Phase Three provided full logistical support, crew and production services along with High Definition cameras and other equipment to facilitate the foreign broadcasters. Traffic Sports, Telemundo, Tele Visia, TV Azteca and be In Sport were highly complimentary of the services and the timeliness with which things got done. They were impressed with the decided absence of a ‘Jamaica time’ mentality. After all, punctuality is one sine quo non of Live TV.

Jamaican TV to the World

Reports are that the TV signal for the Jamaica versus Mexico match was beamed to a potential TV audience of well over two hundred million. This is highly believable given that the countries that received the signal included Brazil, Mexico, the USA, UK and other parts of Europe as well as countries in Africa. Many of them have massive football-loving populations. Then too, Telemundo, owned by NBC Universal, is said to have over 200 TV stations across the United States of America.

No one can convincingly argue against Jamaica’s comparative advantage in sports such as track and field. Sports TV is therefore a viable avenue for investment and export. As Jamaica positions itself to be a logistics hub, digital connectivity is one cornerstone.

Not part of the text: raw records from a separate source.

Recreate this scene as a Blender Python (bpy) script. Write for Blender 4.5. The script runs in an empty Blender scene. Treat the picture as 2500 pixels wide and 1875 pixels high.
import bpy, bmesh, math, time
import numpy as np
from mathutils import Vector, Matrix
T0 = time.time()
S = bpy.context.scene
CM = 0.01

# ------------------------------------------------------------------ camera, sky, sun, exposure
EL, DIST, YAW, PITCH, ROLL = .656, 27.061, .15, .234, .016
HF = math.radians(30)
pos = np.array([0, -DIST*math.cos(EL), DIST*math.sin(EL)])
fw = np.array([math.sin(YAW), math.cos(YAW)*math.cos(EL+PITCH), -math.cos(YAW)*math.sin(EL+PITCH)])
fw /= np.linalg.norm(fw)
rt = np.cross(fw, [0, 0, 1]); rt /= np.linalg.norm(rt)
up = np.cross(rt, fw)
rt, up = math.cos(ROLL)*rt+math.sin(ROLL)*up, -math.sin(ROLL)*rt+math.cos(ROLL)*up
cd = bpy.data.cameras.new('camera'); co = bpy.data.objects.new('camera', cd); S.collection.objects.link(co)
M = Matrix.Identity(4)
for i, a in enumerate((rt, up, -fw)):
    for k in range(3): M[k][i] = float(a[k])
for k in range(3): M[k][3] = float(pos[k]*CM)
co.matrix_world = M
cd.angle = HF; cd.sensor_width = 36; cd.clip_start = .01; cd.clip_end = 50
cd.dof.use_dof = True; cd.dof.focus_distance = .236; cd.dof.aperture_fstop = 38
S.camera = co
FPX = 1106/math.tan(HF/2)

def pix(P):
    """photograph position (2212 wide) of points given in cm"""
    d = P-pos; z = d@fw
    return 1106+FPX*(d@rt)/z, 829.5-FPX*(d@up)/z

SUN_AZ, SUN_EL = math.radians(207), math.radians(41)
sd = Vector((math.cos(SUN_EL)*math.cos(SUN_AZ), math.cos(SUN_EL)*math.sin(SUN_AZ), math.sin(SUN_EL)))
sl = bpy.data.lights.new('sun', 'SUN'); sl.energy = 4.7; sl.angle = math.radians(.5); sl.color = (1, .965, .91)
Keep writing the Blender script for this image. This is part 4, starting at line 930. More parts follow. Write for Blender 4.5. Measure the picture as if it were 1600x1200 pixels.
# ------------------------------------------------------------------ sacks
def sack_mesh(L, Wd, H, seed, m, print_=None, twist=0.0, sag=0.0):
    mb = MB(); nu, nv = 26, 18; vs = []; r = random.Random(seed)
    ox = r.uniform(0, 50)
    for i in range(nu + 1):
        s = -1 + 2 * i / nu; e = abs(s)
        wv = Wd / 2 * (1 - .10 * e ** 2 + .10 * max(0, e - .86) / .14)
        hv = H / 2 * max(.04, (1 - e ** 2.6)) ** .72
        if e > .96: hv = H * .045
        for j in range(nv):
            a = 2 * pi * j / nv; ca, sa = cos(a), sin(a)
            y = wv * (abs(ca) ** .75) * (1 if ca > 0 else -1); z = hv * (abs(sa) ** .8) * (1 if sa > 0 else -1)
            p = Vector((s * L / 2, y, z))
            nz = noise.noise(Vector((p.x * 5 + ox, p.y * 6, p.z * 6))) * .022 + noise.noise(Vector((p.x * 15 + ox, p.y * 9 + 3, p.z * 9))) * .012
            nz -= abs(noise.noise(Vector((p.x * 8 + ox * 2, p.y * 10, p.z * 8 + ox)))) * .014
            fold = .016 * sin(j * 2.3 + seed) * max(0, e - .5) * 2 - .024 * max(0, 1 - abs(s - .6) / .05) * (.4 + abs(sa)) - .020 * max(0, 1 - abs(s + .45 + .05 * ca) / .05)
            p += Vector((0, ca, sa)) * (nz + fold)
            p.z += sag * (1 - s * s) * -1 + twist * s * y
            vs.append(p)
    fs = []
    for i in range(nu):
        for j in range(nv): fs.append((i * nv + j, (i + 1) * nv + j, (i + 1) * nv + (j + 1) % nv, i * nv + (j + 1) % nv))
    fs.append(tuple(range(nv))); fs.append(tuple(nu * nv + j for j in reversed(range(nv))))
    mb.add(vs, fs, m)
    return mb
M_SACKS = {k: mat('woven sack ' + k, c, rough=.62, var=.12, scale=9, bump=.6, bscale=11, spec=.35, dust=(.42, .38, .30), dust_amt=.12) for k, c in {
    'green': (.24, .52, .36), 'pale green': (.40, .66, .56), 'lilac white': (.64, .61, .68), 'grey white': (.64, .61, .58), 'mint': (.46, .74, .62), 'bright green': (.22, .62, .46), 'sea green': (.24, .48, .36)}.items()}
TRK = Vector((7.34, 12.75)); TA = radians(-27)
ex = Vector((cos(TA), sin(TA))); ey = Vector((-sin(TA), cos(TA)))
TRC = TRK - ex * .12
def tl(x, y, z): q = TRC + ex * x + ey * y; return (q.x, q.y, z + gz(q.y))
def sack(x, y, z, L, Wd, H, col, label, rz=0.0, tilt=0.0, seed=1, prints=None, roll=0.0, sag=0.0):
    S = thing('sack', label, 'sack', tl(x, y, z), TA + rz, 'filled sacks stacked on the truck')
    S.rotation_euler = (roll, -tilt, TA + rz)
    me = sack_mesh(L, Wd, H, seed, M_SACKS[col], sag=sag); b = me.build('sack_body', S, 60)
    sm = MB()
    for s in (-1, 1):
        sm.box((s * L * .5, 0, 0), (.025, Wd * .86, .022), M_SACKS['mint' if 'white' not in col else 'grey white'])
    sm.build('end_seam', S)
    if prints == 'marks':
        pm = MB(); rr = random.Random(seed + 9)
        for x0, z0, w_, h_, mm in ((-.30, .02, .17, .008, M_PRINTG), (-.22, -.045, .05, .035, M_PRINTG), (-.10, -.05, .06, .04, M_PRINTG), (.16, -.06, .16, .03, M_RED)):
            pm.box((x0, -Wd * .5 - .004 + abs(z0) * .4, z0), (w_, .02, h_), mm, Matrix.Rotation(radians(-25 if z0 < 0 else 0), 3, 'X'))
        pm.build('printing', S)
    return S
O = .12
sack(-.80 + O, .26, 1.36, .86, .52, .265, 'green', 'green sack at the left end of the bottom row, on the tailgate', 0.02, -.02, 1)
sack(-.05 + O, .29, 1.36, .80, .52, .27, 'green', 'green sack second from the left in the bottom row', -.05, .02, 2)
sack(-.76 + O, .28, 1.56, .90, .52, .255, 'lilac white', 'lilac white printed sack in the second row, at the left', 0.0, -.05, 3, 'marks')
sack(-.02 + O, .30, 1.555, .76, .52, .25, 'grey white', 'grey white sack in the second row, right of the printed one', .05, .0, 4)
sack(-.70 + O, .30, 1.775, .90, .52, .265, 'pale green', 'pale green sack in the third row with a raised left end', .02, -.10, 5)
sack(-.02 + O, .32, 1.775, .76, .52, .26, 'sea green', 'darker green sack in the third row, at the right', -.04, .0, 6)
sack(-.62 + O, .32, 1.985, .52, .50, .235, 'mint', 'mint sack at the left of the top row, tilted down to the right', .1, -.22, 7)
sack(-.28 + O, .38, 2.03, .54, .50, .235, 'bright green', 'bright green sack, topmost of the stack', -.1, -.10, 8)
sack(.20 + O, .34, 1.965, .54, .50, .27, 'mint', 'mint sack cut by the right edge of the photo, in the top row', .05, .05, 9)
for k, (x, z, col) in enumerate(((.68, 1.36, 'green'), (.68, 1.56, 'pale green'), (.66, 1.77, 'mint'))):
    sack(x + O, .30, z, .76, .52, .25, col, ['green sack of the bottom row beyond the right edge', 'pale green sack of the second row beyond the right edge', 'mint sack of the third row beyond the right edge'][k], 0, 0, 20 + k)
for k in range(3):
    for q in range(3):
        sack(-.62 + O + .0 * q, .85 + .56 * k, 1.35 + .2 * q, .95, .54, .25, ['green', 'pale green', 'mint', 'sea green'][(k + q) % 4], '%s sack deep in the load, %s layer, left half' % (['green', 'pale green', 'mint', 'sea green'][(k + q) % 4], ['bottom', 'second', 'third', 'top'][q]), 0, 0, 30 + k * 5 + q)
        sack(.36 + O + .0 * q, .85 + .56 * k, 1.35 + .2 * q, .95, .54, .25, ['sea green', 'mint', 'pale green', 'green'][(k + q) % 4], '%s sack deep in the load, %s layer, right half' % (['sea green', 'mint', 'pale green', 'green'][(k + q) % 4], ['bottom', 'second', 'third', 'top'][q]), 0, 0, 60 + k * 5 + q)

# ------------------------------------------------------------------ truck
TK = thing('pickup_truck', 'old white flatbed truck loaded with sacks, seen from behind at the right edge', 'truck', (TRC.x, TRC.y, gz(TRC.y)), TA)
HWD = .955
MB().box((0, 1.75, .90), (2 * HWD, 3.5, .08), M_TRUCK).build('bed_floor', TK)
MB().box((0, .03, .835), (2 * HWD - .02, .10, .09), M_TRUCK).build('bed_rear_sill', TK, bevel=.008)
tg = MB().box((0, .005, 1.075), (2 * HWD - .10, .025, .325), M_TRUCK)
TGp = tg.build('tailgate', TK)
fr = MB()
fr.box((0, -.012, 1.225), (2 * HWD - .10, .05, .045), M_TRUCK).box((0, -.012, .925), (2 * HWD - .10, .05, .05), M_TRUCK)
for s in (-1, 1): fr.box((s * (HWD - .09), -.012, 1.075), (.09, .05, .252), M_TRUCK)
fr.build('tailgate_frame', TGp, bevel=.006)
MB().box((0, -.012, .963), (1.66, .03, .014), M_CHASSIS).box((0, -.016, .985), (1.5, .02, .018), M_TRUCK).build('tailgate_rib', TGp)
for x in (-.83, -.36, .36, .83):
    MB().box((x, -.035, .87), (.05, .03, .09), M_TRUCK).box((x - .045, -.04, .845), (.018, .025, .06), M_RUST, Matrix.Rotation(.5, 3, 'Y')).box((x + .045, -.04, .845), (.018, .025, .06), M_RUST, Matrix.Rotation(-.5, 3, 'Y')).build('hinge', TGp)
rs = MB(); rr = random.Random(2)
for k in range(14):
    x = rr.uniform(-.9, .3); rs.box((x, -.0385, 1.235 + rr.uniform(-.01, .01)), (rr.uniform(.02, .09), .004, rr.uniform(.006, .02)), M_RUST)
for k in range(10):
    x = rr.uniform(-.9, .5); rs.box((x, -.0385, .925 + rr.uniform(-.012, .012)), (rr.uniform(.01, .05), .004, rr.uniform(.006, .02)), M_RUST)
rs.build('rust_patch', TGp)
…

Remember the expression ‘Digital Superhighway’? It’s really here and it truly is a disruptive technology in terms of how we do business. This is absolutely true in many respects and not only for television, ‘exports will be transmitted (and) not transported’. ‘Beam me up Scotty’ or stream me live.

Dr Marcia Forbes, a Caribbean Journal contributor, is a media specialist, the co-owner of multimedia production company Phase 3 Productions Ltd and former Permanent Secretary in Jamaica’s Ministry of Mining and Telecommunications and later the Ministry of Energy and Mining. She is the author of Music, Media & Adolescent Sexuality in Jamaica and the recently-released Streaming: Social Media, Mobile Lifestyles.